バトルの若々しい声と、晩年のカラヤンが描く悠然としたテンポ感とのコントラストは、どこか世代を超えた対話のようでもあります。映像では、歌い終えたバトルに向けるカラヤンの柔らかい笑みが印象的で、厳格なイメージの強いマエストロの、意外な一面を見ることができます。
レーザーディスクから配信の時代へ――映像の楽しみ方
手元の画像は、かつて発売されていたレーザーディスクのジャケットから撮影したものです。大きなジャケットに映えるカラヤンとウィーン・フィルの姿は、今見ても実に絵になります。LD 全盛期には、こうした映像を大画面テレビやプロジェクターでじっくり鑑賞する楽しみがありました。
その後、このニューイヤーコンサートはDVDやCDとしても発売され、現在では配信やサブスクでも聴けるようになりました。メディアの形は変わっても、ウィーン楽友協会大ホールの黄金の響きと、カラヤンとウィーン・フィルが織り成すシュトラウスの世界は、今なお新鮮な感動を与えてくれます。
他のニューイヤーとの違い――「カラヤンらしさ」が光る瞬間
ウィーン・フィルのニューイヤーコンサートといえば、ボスコフスキーやマゼール、クライバー、アッバード、ムーティなど、個性豊かな指揮者たちの名演が思い浮かびます。そのなかにあって、カラヤンの1987年は、決して派手さで勝負しているわけではありません。

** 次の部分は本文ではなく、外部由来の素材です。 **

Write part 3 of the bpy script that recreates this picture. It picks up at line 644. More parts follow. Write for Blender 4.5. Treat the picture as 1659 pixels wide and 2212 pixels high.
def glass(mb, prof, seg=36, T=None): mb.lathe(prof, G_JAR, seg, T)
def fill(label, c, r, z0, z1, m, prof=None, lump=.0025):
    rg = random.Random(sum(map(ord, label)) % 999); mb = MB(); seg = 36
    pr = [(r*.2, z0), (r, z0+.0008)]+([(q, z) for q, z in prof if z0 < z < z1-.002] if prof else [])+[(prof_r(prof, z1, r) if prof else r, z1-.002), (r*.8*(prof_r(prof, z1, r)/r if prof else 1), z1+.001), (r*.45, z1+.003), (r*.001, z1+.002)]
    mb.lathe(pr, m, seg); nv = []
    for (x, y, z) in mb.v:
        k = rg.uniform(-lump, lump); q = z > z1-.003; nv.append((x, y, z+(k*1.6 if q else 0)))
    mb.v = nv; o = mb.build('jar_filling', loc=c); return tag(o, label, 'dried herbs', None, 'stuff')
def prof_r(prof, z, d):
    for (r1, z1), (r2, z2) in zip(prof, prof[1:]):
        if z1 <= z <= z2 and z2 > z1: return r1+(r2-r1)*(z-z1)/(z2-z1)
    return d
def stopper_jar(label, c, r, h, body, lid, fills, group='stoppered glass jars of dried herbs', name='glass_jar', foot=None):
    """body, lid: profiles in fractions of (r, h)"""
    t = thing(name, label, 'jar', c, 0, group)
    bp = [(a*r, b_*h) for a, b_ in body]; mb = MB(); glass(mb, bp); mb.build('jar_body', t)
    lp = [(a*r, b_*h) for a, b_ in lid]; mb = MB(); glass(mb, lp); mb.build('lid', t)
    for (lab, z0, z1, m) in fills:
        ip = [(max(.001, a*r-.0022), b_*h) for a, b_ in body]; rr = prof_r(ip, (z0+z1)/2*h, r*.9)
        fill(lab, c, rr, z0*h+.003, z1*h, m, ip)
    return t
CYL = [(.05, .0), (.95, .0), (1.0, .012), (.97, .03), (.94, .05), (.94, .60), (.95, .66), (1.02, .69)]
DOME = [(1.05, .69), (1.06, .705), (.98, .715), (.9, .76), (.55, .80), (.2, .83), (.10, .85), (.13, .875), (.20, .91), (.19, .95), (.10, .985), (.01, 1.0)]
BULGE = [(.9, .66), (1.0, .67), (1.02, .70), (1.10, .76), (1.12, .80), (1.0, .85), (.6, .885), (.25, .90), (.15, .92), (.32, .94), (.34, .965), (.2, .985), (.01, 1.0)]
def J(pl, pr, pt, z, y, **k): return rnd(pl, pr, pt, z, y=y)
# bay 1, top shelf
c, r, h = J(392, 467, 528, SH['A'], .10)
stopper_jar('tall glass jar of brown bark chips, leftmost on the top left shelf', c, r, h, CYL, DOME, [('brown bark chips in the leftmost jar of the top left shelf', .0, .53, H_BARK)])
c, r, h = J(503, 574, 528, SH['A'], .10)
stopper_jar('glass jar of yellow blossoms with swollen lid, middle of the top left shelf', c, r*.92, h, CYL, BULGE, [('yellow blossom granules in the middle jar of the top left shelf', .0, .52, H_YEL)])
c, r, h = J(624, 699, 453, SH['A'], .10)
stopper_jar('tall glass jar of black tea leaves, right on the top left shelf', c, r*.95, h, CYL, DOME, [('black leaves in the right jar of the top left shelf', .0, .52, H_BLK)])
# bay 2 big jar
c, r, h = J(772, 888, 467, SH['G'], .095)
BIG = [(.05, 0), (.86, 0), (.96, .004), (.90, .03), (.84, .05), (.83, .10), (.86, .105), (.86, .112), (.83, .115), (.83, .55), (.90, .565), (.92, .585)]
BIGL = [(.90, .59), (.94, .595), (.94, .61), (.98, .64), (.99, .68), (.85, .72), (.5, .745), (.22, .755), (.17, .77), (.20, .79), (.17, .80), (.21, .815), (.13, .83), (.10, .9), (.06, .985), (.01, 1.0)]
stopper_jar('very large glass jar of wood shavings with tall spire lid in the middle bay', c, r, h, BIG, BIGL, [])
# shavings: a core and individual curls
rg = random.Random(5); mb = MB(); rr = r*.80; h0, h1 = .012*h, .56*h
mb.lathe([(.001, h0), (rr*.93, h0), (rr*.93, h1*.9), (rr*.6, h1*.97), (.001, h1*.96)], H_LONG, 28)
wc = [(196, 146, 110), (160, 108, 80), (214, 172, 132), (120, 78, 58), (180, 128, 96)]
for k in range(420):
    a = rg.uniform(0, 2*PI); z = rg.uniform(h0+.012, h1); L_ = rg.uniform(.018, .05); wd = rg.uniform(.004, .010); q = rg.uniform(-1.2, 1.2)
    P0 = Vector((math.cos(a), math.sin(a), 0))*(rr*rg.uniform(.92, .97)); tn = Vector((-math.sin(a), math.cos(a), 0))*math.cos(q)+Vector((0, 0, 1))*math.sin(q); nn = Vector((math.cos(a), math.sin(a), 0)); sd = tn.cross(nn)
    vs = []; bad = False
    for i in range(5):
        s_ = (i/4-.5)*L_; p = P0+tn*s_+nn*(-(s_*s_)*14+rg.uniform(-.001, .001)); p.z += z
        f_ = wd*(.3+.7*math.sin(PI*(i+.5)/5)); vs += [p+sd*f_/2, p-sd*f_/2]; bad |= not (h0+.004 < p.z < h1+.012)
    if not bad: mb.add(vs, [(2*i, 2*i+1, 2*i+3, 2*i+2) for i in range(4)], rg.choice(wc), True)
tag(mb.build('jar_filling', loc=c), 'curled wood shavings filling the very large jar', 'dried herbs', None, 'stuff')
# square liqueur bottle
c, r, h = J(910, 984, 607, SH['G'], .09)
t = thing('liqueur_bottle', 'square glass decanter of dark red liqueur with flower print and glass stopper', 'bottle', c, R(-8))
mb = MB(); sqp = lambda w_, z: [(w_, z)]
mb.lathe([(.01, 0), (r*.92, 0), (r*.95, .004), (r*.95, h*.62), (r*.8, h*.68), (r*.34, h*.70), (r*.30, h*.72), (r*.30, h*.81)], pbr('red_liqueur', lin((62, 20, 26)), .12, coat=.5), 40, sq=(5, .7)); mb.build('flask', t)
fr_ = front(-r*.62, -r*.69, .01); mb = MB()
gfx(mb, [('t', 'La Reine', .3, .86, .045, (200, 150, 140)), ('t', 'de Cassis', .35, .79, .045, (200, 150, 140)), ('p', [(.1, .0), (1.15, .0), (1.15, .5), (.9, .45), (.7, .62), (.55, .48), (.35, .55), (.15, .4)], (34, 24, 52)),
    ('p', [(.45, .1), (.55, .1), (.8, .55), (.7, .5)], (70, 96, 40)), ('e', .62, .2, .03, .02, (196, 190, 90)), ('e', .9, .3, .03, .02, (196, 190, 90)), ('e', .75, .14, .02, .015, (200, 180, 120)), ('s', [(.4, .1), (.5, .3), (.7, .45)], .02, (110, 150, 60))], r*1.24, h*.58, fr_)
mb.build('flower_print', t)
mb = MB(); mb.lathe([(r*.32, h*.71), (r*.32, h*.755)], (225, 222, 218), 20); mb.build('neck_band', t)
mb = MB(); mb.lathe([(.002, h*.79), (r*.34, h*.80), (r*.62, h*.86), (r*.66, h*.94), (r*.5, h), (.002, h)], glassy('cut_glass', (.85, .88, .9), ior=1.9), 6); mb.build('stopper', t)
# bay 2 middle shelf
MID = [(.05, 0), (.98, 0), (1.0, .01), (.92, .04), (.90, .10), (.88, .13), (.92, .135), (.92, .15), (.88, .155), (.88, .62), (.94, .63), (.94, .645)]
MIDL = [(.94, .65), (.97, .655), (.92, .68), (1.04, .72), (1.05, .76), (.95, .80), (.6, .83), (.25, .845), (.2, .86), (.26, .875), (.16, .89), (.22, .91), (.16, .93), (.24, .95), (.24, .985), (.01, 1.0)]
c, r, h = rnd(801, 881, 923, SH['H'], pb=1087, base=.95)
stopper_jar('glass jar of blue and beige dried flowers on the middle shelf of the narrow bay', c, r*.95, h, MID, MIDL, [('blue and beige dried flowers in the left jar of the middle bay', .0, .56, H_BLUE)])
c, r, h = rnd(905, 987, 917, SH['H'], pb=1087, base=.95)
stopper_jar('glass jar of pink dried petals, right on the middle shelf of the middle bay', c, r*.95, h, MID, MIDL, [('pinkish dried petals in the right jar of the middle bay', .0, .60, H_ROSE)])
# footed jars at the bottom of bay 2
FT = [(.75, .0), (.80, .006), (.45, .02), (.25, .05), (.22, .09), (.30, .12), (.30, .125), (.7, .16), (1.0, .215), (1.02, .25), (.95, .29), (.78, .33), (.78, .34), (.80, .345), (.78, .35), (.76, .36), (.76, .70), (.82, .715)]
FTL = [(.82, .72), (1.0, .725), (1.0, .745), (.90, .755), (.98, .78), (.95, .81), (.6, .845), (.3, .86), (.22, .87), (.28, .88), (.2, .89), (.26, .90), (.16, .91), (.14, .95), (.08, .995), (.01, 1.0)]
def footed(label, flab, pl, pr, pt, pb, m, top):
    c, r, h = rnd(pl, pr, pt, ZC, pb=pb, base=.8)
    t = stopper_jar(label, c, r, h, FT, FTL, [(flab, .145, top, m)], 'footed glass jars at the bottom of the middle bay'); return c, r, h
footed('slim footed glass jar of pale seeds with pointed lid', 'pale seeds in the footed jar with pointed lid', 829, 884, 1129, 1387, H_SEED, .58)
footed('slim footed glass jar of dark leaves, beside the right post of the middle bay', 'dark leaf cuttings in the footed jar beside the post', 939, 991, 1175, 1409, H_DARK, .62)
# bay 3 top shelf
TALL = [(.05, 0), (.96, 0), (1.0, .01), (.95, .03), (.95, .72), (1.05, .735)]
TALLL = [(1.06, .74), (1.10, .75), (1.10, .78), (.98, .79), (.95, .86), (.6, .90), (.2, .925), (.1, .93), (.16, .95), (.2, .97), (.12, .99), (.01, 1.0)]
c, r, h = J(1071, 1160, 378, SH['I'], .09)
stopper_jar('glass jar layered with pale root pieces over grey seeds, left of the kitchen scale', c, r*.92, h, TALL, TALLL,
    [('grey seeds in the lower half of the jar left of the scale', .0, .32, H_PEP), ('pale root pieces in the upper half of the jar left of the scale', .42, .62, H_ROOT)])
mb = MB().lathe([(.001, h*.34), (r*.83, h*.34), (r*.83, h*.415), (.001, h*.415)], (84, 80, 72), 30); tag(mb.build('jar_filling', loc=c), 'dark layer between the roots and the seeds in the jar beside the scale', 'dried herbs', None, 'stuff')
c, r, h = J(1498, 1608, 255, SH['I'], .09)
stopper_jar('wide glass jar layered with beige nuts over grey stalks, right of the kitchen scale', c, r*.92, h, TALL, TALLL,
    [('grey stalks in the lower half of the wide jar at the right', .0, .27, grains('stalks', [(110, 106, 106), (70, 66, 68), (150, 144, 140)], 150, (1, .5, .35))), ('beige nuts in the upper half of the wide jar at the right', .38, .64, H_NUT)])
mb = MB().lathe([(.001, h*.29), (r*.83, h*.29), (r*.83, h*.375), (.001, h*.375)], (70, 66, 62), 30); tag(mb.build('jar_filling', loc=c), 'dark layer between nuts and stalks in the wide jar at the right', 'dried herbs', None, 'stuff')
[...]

堂々とした構えと、ひとつひとつのフレーズを磨き上げるような丁寧さ、そしてふとした瞬間に現れるユーモア。このバランスこそが、「シンフォニックなカラヤン」と「ウィーン的な軽妙さ」が出会ったときに生まれた、唯一無二のニューイヤー・スタイルだと言えるでしょう。華やかなホールの映像だけでなく、さりげない仕草や視線の動きにまで注目して見てみると、新たな発見があるはずです。
1987年ニューイヤー・コンサート プログラム
| 作曲者 | タイトル |
|---|---|
| J. シュトラウス II 世 | 喜歌劇「ジプシー男爵」序曲 |
| ヨーゼフ・シュトラウス | ワルツ「天体の音楽」 |
| J. シュトラウス II 世 | アンネン・ポルカ |
| ヨーゼフ・シュトラウス | ワルツ「うわごと」 |
| J. シュトラウス II 世 | 喜歌劇「こうもり」序曲 |
| J. シュトラウス I 世 | アンネン・ポルカ |
| J. シュトラウス II 世 | ポルカ「観光列車」 |
| J. シュトラウス II 世 | ピチカート・ポルカ |
| J. シュトラウス II 世 | 皇帝円舞曲 |
| J. シュトラウス II 世 | 無窮動 |
| J. シュトラウス II 世 | ポルカ「雷鳴と電光」 |
| J. シュトラウス II 世 | ワルツ「春の声」 |
| ヨーゼフ・シュトラウス | ポルカ「憂いもなく」 |
| J. シュトラウス II 世 | ワルツ「美しく青きドナウ」 |
| J. シュトラウス I 世 | ラデツキー行進曲 |
キャスリーン・バトル(ソプラノ)
ヘルベルト・フォン・カラヤン指揮
ウィーン・フィルハーモニー管弦楽団
ウィーン楽友協会大ホール
新年の華やかなひとときを飾るにふさわしいこの映像は、カラヤンのファンはもちろん、ウィーン・フィルのニューイヤーを愛するすべての方に一度は触れていただきたい名演です。